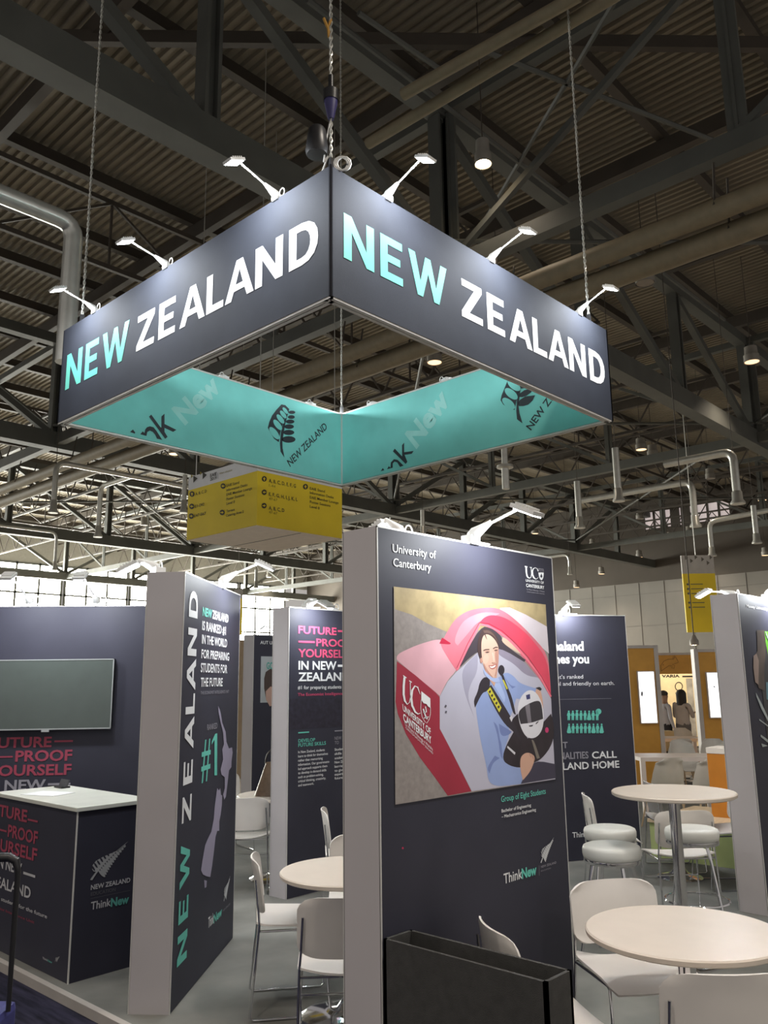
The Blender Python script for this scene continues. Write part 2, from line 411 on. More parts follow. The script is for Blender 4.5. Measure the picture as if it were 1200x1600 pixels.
# trusses
def truss(axis, c, lo, hi, label, flip=28.0, web=True):
    P = (lambda a, z, d=0.0: Vector((a, c + d, z))) if axis == 'u' else (lambda a, z, d=0.0: Vector((c + d, a, z)))
    K_ = 1.0 if axis == 'u' else .6
    m = MB(); m.beam(P(lo, 9.63, .21), P(hi, 9.63, .21), .42 * K_, .54 * K_); m.beam(P(lo, 13.1, .21), P(hi, 13.1, .21), .34 * K_, .34 * K_)
    o = struct('roof_truss', m, steel, label)
    k0 = 6.23 if axis == 'u' else 3.63
    a = k0 - 5.47 * 4
    while a < hi:
        if a > lo + .3:
            b = MB(); b.beam(P(a - .11 * K_, 9.75, .21), P(a - .11 * K_, 13.0, .21), .28 * K_, .06); b.beam(P(a + .11 * K_, 9.75, .21), P(a + .11 * K_, 13.0, .21), .28 * K_, .06); b.beam(P(a, 9.75, .21), P(a, 13.0, .21), .05, .2 * K_)
            build('post', b, steel, o)
        if a > lo and a + 5.47 < hi:
            s0, s1 = (a, a + 5.47) if a < flip - 1 else (a + 5.47, a)
            b = MB(); b.beam(P(s0, 13.0, .21), P(s1, 9.8, .21), .19 * K_, .19 * K_); build('diagonal', b, steel, o)
        a += 5.47
    return o
for c, l in ((9.1, 'nearest long roof truss crossing above the banner'), (25.5, 'second long roof truss beyond the banner'), (41.9, 'third long roof truss towards the bright windows'), (58.0, 'long roof truss right before the bright windows')):
    truss('u', c, -10, 55, l)
for c, l in ((11.6, 'cross truss behind the banner carrying the ducts'), (28.0, 'cross truss beyond the round ducts'), (44.4, 'cross truss nearest the grey far wall')):
    truss('v', c, -12, 62, l, flip=9.0)
for i in range(27):
    m = MB(); v = -9.4 + i * 2.73; m.beam((-12, v, RZ - .17), (55, v, RZ - .17), .12, .3); m.beam((-12, v, RZ - .31), (55, v, RZ - .31), .2, .03)
    struct('beam', m, steel_d, 'purlin under the corrugated deck')
for i in range(12):
    m = MB(); u = -10.2 + i * 5.47
    m.beam((u, -12, RZ - .55), (u, 62, RZ - .55), .2, .4)
    struct('beam', m, steel_d, 'roof beam below the purlins')
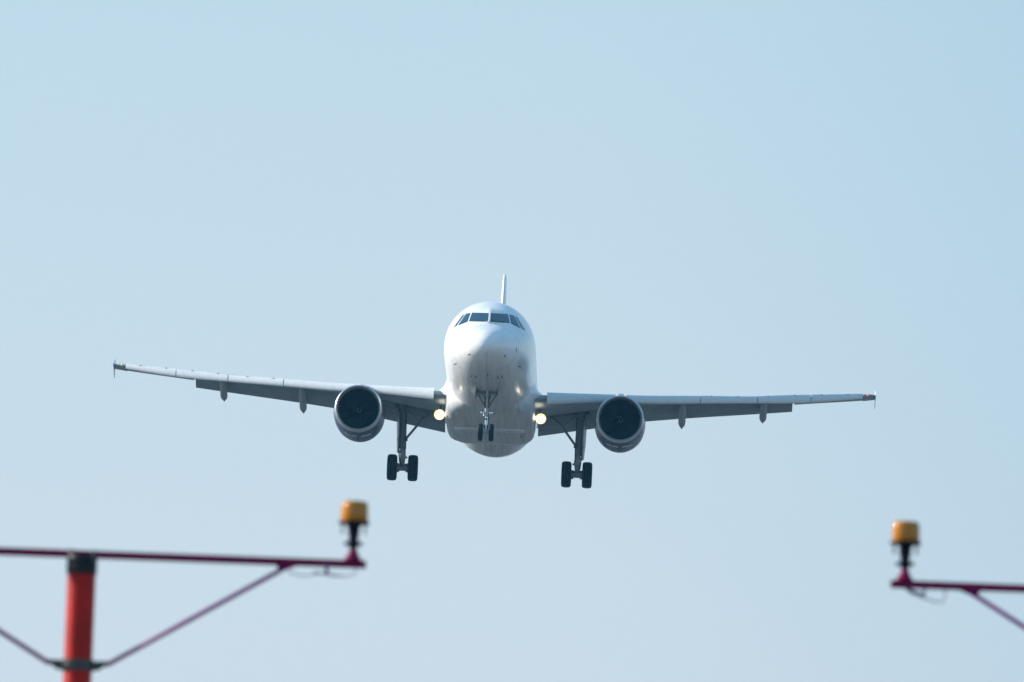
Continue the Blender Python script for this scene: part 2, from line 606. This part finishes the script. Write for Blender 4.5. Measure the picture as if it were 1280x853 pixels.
# sensors and small markings on the nose
for (X, Z) in ((.735, -.84), (1.33, -1.28), (.46, -1.77), (.63, -1.74)):
    for s in (-1, 1):
        p, nn = on_hull(s * X, Z, 2.0)
        q = MB()
        q.tube([p - nn * .01, p + nn * .05, p + nn * .10 + Vector((0, .02, 0))], [.022, .02, .012], n=8)
        q.tube([p + nn * .10 + Vector((0, .05, 0)), p + nn * .10 - Vector((0, .09, 0))], [.014, .009], n=8)
        part(q, 'pitot_probe', M_DARK)
p, nn = on_hull(.04, -1.68, 2.0)
q = MB()
q.box(p + nn * .03, (.03, .16, .08), 0, bev=.01)
part(q, 'drain_mast', M_DARK)
for s in (-1, 1):
    q = hull_patch([(s * 1.20, -.575 + .60), (s * 1.235, -.575 + .60), (s * 1.235, -.72 + .60), (s * 1.20, -.72 + .60)], .004, .006, 2, 3)
    # red access notice: the patch is cast at the station of the cheeks
    q = MB()
    pts = []
    for (X, Z) in ((1.195, -.50), (1.235, -.50), (1.235, -.66), (1.195, -.66)):
        pp, n2 = on_hull(s * X, Z, 2.0, .004)
        pts.append((pp, n2))
    q.add([a for a, _ in pts] + [a - b * .006 for a, b in pts], [(0, 1, 2, 3), (7, 6, 5, 4), (0, 4, 5, 1), (1, 5, 6, 2), (2, 6, 7, 3), (3, 7, 4, 0)])
    part(q, 'access_marking', M_REDMARK)
# whip antenna on the crown
q = MB()
q.loft([[Vector((dx * .02, 8.6 + dy, z)) for dx, dy in ((-1, 0), (0, -.15), (1, 0), (0, .15))] for z in (2.04, 2.45)], smooth=False)
part(q, 'blade_antenna', M_WHITE)
q = MB()
q.loft([[Vector((dx * .015, 12.0 + dy, z)) for dx, dy in ((-1, 0), (0, -.15), (1, 0), (0, .15))] for z in (-2.62, -2.3)], smooth=False)

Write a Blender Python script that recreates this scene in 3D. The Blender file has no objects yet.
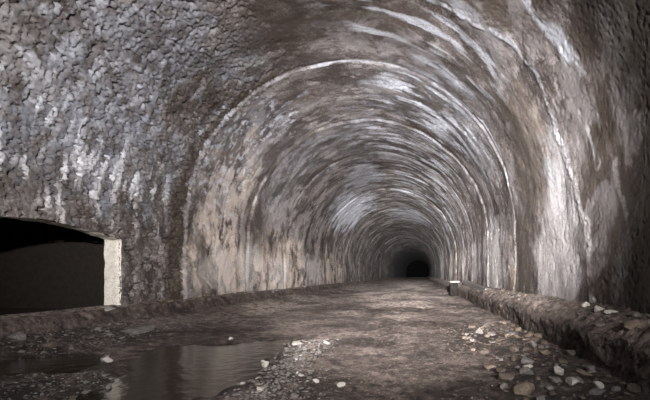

——————

Objective
Copy all lines from the material that hold "scene".

Final answer
The Blender Python script for this scene continues. Write part 2, from line 411 on. More parts follow. The script is for Blender 4.5. Measure the picture as if it were 1200x1600 pixels.
Continue the Blender Python script for this scene: part 2, from line 606. This part finishes the script. Write for Blender 4.5. Measure the picture as if it were 1280x853 pixels.
Write a Blender Python script that recreates this scene in 3D. The Blender file has no objects yet.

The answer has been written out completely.